• **Requirements**
Spot every line with the word "Blender" and return it.

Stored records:
·····
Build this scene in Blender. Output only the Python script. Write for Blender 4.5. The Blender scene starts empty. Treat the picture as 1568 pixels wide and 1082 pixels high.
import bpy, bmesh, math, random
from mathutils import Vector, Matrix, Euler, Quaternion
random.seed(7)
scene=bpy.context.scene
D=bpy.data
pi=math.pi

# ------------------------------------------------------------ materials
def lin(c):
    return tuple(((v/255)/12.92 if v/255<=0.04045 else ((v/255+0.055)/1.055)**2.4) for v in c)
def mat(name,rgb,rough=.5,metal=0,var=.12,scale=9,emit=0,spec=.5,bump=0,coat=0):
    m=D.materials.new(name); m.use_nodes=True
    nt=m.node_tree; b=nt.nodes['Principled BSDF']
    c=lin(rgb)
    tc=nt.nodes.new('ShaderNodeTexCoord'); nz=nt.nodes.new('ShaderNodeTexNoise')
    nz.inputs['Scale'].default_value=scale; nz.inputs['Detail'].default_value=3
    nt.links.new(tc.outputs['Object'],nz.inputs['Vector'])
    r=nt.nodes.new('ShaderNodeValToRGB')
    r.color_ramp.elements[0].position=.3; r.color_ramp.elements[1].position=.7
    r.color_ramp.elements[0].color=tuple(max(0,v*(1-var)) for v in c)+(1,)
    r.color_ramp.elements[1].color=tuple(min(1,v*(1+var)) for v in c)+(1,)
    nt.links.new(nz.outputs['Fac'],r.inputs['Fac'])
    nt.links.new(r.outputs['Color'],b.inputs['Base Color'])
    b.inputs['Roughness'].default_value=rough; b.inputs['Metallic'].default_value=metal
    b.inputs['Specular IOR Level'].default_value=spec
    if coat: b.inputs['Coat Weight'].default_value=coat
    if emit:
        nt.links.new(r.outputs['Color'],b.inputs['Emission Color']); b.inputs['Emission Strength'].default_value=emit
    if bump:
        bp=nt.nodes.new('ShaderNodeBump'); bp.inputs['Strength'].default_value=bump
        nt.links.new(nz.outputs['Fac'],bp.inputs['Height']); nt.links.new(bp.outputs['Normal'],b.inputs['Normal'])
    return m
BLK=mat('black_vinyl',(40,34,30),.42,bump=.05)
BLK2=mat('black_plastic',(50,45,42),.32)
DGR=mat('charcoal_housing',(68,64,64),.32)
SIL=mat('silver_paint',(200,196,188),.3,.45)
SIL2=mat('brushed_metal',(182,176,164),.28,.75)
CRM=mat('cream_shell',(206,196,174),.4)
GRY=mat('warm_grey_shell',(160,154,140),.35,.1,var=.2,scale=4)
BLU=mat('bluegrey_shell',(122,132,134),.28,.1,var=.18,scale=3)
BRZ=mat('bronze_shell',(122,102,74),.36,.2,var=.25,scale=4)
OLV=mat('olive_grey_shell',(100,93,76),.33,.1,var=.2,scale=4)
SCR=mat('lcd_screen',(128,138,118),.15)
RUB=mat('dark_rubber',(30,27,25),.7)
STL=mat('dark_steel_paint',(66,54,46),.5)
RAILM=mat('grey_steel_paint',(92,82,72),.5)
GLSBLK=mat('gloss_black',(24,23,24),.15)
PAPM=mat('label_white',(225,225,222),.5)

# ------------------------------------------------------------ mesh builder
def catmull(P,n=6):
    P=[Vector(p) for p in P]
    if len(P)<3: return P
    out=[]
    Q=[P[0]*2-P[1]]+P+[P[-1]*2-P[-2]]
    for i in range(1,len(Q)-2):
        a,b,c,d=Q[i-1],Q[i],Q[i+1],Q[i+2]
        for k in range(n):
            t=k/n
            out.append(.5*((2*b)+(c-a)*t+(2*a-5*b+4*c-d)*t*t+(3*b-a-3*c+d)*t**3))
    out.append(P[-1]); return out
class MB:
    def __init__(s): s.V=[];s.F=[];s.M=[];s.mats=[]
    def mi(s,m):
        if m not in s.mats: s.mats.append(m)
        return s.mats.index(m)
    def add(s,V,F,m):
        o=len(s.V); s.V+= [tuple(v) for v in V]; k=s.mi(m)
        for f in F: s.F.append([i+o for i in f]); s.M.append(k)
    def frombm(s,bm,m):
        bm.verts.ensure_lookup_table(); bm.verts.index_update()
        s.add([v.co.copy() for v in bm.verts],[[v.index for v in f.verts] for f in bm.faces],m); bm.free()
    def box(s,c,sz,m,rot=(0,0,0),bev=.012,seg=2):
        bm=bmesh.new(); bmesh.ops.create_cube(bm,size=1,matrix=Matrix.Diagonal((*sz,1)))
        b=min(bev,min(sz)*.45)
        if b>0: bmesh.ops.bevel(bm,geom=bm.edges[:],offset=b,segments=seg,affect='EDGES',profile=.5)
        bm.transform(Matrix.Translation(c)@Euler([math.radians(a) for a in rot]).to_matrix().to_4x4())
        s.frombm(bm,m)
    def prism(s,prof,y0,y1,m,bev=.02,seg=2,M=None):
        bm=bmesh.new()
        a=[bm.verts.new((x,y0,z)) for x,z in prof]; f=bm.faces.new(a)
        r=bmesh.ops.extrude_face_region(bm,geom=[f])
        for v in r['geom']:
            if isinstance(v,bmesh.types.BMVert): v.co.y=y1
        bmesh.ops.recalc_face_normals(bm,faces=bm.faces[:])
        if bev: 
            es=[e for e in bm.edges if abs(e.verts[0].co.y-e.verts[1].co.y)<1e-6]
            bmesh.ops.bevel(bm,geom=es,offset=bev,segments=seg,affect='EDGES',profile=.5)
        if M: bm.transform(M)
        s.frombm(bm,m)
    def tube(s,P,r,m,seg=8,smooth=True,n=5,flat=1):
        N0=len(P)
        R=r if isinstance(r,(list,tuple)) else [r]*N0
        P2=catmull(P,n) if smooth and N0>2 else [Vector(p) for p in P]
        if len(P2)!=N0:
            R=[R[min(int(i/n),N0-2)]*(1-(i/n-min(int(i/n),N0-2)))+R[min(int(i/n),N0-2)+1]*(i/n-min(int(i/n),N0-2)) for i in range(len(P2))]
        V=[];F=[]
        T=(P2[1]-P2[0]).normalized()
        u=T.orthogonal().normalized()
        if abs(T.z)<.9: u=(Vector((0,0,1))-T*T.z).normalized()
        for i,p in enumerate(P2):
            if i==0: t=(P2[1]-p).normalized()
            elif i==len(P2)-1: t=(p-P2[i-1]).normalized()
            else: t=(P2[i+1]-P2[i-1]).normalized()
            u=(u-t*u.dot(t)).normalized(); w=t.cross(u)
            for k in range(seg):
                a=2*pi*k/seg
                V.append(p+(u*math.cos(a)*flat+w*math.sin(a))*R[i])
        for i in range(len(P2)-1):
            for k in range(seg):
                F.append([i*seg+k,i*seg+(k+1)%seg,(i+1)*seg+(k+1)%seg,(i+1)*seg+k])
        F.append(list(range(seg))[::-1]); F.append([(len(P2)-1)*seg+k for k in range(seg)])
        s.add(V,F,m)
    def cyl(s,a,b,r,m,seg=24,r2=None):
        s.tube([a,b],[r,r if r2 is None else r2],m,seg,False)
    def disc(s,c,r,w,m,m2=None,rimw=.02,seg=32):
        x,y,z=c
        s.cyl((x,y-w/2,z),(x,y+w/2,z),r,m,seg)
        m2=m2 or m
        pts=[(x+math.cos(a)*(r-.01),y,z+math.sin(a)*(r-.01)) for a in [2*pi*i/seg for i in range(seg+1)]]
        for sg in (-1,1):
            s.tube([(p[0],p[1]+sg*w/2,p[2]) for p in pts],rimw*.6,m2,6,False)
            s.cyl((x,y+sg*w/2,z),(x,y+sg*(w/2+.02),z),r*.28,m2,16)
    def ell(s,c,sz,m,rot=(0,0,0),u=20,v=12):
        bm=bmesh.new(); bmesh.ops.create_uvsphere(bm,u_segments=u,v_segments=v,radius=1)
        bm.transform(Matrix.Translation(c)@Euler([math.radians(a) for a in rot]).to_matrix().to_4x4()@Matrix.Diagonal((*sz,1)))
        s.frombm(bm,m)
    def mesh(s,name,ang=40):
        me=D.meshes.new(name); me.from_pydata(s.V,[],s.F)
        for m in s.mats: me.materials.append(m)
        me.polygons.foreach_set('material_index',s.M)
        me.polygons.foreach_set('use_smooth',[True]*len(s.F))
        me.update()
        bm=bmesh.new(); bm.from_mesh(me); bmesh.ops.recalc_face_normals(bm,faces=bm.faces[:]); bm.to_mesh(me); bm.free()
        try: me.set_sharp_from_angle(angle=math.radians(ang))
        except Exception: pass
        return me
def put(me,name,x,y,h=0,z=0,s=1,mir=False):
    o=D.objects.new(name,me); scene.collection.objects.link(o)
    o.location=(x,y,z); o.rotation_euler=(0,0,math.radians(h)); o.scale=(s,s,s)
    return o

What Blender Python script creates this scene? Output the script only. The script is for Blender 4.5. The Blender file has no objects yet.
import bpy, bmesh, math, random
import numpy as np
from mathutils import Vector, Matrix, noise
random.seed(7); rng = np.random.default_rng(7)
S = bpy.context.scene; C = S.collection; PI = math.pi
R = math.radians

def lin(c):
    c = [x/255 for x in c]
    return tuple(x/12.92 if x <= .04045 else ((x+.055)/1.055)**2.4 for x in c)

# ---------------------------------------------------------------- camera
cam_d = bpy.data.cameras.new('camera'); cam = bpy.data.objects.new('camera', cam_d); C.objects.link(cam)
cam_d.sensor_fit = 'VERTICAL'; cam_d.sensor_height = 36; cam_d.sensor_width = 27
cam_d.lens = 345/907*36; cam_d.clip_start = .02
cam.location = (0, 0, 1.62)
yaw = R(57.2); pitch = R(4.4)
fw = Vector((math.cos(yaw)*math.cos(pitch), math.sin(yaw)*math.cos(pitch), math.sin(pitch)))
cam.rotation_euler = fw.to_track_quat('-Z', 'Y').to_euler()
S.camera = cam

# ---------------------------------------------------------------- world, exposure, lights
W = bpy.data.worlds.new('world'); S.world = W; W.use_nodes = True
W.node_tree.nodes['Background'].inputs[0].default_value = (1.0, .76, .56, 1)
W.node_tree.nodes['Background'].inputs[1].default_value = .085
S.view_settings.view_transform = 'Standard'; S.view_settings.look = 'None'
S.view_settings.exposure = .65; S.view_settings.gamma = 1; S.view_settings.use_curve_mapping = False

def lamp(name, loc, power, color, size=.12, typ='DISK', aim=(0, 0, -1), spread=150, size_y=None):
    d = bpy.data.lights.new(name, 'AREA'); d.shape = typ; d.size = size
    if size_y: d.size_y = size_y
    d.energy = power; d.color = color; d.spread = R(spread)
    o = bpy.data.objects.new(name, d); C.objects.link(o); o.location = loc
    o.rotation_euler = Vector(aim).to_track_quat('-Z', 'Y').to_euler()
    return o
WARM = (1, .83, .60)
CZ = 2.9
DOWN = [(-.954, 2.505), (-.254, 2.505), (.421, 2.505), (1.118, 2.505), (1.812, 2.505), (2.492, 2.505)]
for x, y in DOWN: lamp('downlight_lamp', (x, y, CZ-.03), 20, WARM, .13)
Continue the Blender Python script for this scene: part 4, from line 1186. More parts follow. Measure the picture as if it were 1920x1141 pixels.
·····
• **Completed exercise**
Build this scene in Blender. Output only the Python script. Write for Blender 4.5. The Blender scene starts empty. Treat the picture as 1568 pixels wide and 1082 pixels high.
What Blender Python script creates this scene? Output the script only. The script is for Blender 4.5. The Blender file has no objects yet.
Continue the Blender Python script for this scene: part 4, from line 1186. More parts follow. Measure the picture as if it were 1920x1141 pixels.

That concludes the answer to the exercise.